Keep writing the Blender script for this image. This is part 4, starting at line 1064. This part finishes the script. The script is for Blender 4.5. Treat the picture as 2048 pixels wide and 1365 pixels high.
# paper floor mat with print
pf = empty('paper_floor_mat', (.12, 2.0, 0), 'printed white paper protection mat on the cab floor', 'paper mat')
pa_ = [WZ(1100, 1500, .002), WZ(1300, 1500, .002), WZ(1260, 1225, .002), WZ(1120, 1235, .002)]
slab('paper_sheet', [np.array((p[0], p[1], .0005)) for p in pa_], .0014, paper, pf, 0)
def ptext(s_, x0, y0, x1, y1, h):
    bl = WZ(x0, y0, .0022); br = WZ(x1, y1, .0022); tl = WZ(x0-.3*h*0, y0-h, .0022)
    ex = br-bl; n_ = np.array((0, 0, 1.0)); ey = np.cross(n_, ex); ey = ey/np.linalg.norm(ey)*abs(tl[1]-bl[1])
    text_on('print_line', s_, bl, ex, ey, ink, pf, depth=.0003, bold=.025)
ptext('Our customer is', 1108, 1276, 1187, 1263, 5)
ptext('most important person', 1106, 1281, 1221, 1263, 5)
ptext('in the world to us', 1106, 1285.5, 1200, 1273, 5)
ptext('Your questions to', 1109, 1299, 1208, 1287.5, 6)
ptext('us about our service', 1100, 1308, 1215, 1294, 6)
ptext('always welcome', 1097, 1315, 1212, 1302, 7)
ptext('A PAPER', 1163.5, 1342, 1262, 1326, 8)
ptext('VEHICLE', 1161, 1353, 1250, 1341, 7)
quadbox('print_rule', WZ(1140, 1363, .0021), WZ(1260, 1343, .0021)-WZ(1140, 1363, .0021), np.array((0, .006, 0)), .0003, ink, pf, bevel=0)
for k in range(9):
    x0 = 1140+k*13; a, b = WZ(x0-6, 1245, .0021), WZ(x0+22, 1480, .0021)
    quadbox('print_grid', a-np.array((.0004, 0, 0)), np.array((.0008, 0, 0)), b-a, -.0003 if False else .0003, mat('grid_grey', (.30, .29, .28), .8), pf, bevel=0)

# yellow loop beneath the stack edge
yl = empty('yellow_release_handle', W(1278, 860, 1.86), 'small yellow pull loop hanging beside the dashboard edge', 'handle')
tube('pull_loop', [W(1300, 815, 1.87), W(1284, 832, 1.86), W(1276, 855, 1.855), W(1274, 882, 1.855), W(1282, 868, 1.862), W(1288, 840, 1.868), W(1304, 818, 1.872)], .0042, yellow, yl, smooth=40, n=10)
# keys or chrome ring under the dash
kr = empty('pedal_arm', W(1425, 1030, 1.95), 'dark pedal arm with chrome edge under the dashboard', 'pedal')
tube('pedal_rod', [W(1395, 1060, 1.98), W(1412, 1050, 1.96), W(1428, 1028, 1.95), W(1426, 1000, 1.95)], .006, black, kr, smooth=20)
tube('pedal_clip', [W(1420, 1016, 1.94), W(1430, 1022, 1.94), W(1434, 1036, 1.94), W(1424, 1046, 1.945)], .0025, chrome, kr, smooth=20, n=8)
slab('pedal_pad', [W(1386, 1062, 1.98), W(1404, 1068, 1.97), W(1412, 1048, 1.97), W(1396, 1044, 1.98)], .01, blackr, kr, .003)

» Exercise
From the opening line of the data above, please print each line as written up to and including the line that contains "(.30, .29, .28), .8), pf, bevel=0)", and nothing more.

» Solution for this task
Keep writing the Blender script for this image. This is part 4, starting at line 1064. This part finishes the script. The script is for Blender 4.5. Treat the picture as 2048 pixels wide and 1365 pixels high.
# paper floor mat with print
pf = empty('paper_floor_mat', (.12, 2.0, 0), 'printed white paper protection mat on the cab floor', 'paper mat')
pa_ = [WZ(1100, 1500, .002), WZ(1300, 1500, .002), WZ(1260, 1225, .002), WZ(1120, 1235, .002)]
slab('paper_sheet', [np.array((p[0], p[1], .0005)) for p in pa_], .0014, paper, pf, 0)
def ptext(s_, x0, y0, x1, y1, h):
    bl = WZ(x0, y0, .0022); br = WZ(x1, y1, .0022); tl = WZ(x0-.3*h*0, y0-h, .0022)
    ex = br-bl; n_ = np.array((0, 0, 1.0)); ey = np.cross(n_, ex); ey = ey/np.linalg.norm(ey)*abs(tl[1]-bl[1])
    text_on('print_line', s_, bl, ex, ey, ink, pf, depth=.0003, bold=.025)
ptext('Our customer is', 1108, 1276, 1187, 1263, 5)
ptext('most important person', 1106, 1281, 1221, 1263, 5)
ptext('in the world to us', 1106, 1285.5, 1200, 1273, 5)
ptext('Your questions to', 1109, 1299, 1208, 1287.5, 6)
ptext('us about our service', 1100, 1308, 1215, 1294, 6)
ptext('always welcome', 1097, 1315, 1212, 1302, 7)
ptext('A PAPER', 1163.5, 1342, 1262, 1326, 8)
ptext('VEHICLE', 1161, 1353, 1250, 1341, 7)
quadbox('print_rule', WZ(1140, 1363, .0021), WZ(1260, 1343, .0021)-WZ(1140, 1363, .0021), np.array((0, .006, 0)), .0003, ink, pf, bevel=0)
for k in range(9):
    x0 = 1140+k*13; a, b = WZ(x0-6, 1245, .0021), WZ(x0+22, 1480, .0021)
    quadbox('print_grid', a-np.array((.0004, 0, 0)), np.array((.0008, 0, 0)), b-a, -.0003 if False else .0003, mat('grid_grey', (.30, .29, .28), .8), pf, bevel=0)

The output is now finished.